Exercise directions
Only the lines from the beginning of the entries through the one with "COL = sc.collection" should be written out, please, exactly and without any pictures.

-- Start Records shown --

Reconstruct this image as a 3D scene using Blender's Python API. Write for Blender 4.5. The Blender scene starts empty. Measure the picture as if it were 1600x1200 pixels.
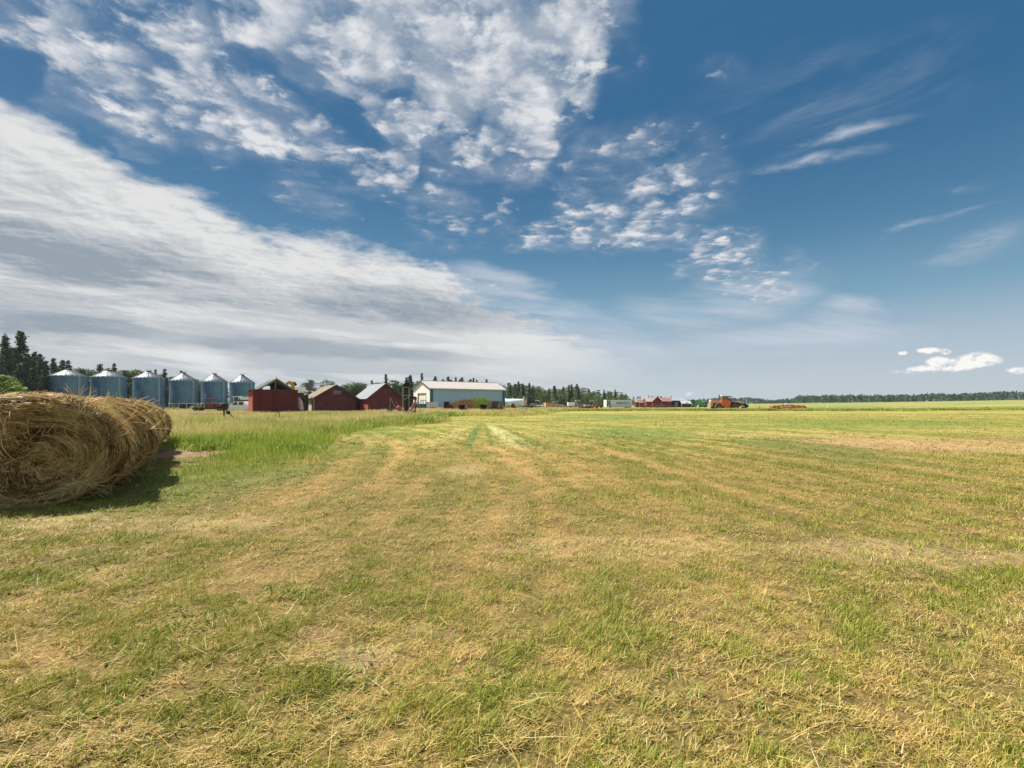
import bpy, bmesh, math, random
import numpy as np
from mathutils import Vector, Matrix
R = math.radians
sc = bpy.context.scene
COL = sc.collection

# ------------------------------------------------------------------ camera
F = 760.0                      # focal length in pixels of the 1600 px wide photograph
HX, HY = 800.0, 631.0          # vanishing point of straight ahead
CAMH = 1.58
cd = bpy.data.cameras.new("camera")
cam = bpy.data.objects.new("camera", cd)
COL.objects.link(cam)
cam.location = (0, 0, CAMH)
cam.rotation_euler = (R(90), 0, 0)
cd.sensor_width = 36.0
cd.lens = 36.0 * F / 1600.0
cd.shift_y = (HY - 600.0) / 1600.0
cd.clip_start = 0.05
cd.clip_end = 6000
sc.camera = cam

# ------------------------------------------------------------------ exposure and render
sc.view_settings.view_transform = 'Standard'
sc.view_settings.look = 'None'
sc.view_settings.exposure = 0.96
sc.view_settings.gamma = 1.0
sc.view_settings.use_curve_mapping = False
sc.render.engine = 'CYCLES'
sc.cycles.max_bounces = 5
sc.cycles.diffuse_bounces = 3
sc.cycles.glossy_bounces = 2
sc.cycles.transmission_bounces = 3
sc.cycles.transparent_max_bounces = 4
sc.cycles.volume_bounces = 0
sc.cycles.caustics_reflective = False
sc.cycles.caustics_refractive = False
sc.cycles.use_denoising = True

# ------------------------------------------------------------------ sun
SUN_EL = 52.0
SUNV = Vector((-0.93, 0.37, 0)).normalized() * math.cos(R(SUN_EL)) + Vector((0, 0, math.sin(R(SUN_EL))))
sl = bpy.data.lights.new("sun", 'SUN')
sl.energy = 4.8
sl.angle = R(0.5)
sl.color = (1.0, 0.93, 0.80)
so = bpy.data.objects.new("sun", sl)
COL.objects.link(so)
so.rotation_euler = SUNV.to_track_quat('Z', 'Y').to_euler()
so.location = (0, 0, 60)

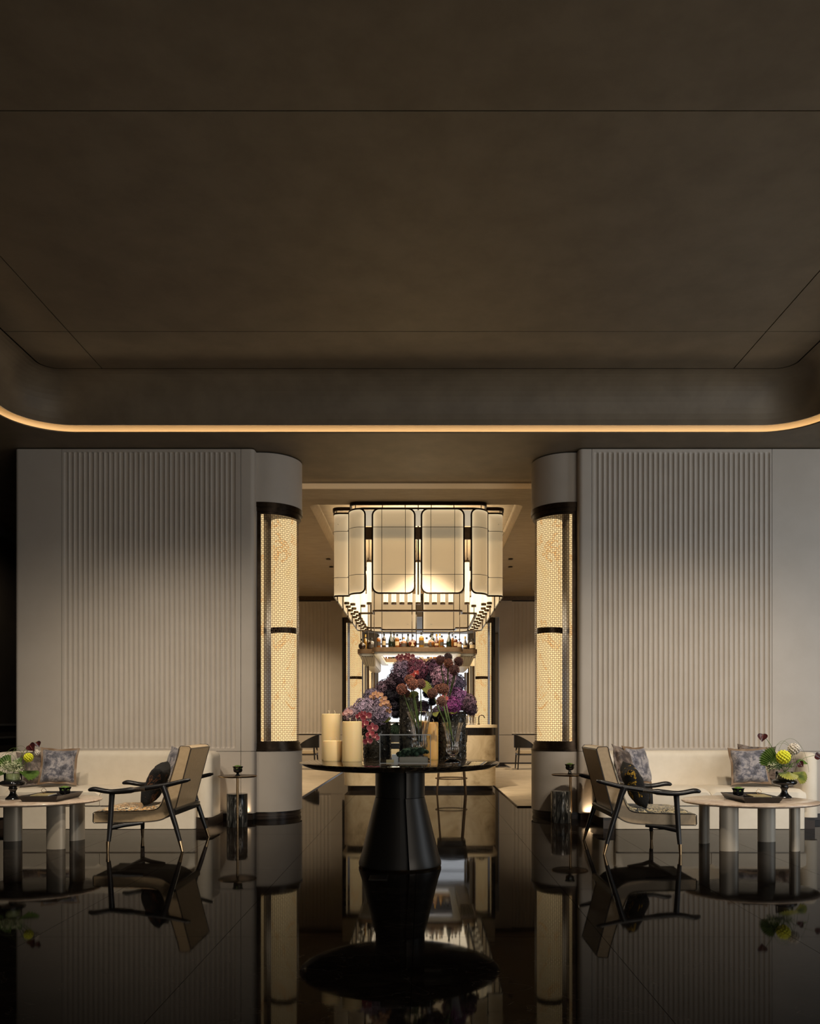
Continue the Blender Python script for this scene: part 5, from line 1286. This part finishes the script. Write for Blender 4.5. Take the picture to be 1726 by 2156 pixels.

-- End Records shown --

Written solution
Reconstruct this image as a 3D scene using Blender's Python API. Write for Blender 4.5. The Blender scene starts empty. Measure the picture as if it were 1600x1200 pixels.
import bpy, bmesh, math, random
import numpy as np
from mathutils import Vector, Matrix
R = math.radians
sc = bpy.context.scene
COL = sc.collection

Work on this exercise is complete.